Un pianto amaro, un canto straziante,

faticosi respiri, e voce smozzata

per lo stile no, ma per il dolore mi fanno vantare.

NOTE:

(1)     Sole: nome metaforico utilizzato per Francesco Ferrante


IV SONETTO (Rime)

Vittoria Colonna non voleva aver nulla a che fare con gli altri corteggiatori, in particolare con un nobile Cavaliere che dopo la morte del marito l’ha chiesta in moglie.

Il soggetto del sonetto è Amore che riuscì ad incantare anche l’audace Vittoria. Amore, qui visto come una divinità greca, Cupido, ferì al cuore la poetessa una volta e Colonna ribadisce che non riuscirà mai più a centrare il suo cuore nobile.
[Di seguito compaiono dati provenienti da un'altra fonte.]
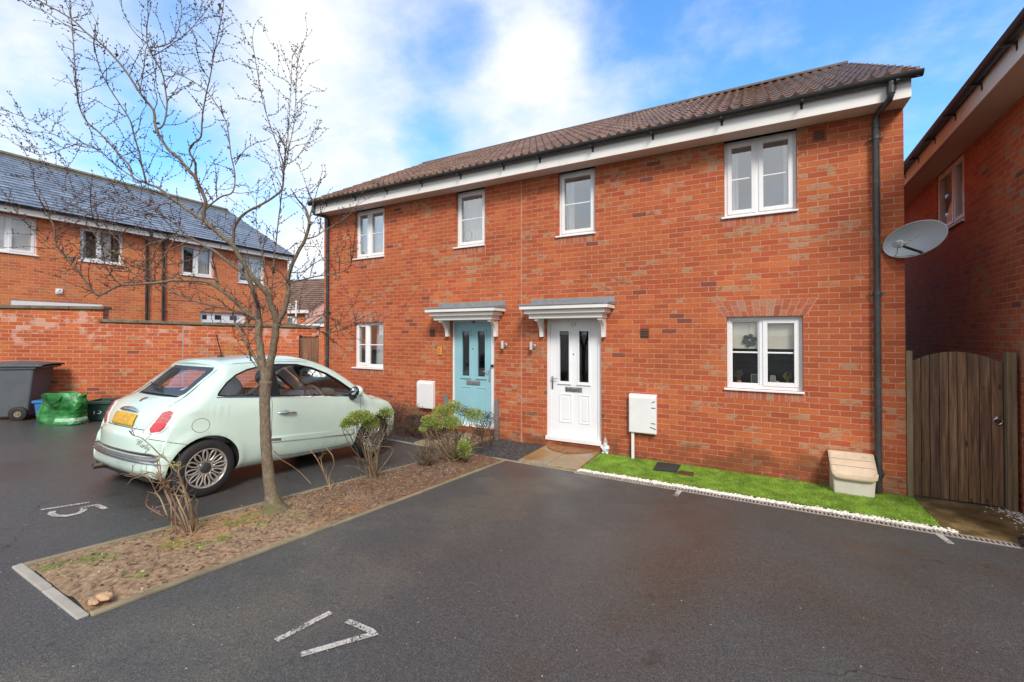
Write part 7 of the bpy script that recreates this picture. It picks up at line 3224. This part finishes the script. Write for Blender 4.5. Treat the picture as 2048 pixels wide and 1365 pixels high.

La prima “freccia” le ha procurato una ferita così profonda che nessun’altra “freccia” potrà mai cancellare la potenza della prima.

De cossì nobil fiamma Amor mi cinse

ch’essendo morta in me vive l’ardore; (1)

né temo novo caldo, ch’il vigore

del primo fuoco mio tuct’altri estinse.

Ricco legame al bel giogo m’avinse

sì che disdegna umil catena il core; (2)

non più speranza vol, non più timore:

l’arse un incendio, un sol nodo lo strinse.

Scelto dardo pungente il pecto offese,

ond’ei riserba la piaga immortale

per schermo contra ogn’amoroso impaccio.

Per me la face spense ove l’accese,

l’arco spezò ne l’aventar d’un strale,

sciolse i soi nodi in l’annodar d’un laccio.

PARAFRASI

Una fiamma intensa di Amore si diffuse in me

così potente che risveglia il mio ardore;

non attendo una nuova passione, poiché la grandezza

del mio primo amore fece scomparire tutti gli altri.

Fui legata (a F. Ferrante) da un così forte legame

che il mio cuore non potrà mai più appartenere a nessun altro;

non vuole più speranza, o timore (il cuore):

si innamorò una volta, e appartenne a un solo uomo.

Scelta una freccia appuntita mi attraversò il petto,

per cui questo ( il petto) conserva una ferita incancellabile

come difesa contro ogni fastidio amoroso.

(Amore) dove accese la passione la fece spegnere,

spezzò l’arco nello scagliare una freccia,

(Amore) perse il suo potere dopo avermi legata al mio amato.

NOTE:

(1)     Ch’essendo…l’ardore: la morte dello sposo ha provocato anche la morte dell’anima di Vittoria, dicendo che l’unica cosa che la fa ancora vivere è l’amore che prova per lo sposo defunto.

(2)     Ricco legame… il core: in questi due versi si può notare una metafora e l’opposizione tra il termine “…ricco legame…”  che definisce il vero e duraturo amore provato per lo sposo con “…umil catena…” , utilizzato per qualunque altro voglia provare a unirsi a lei.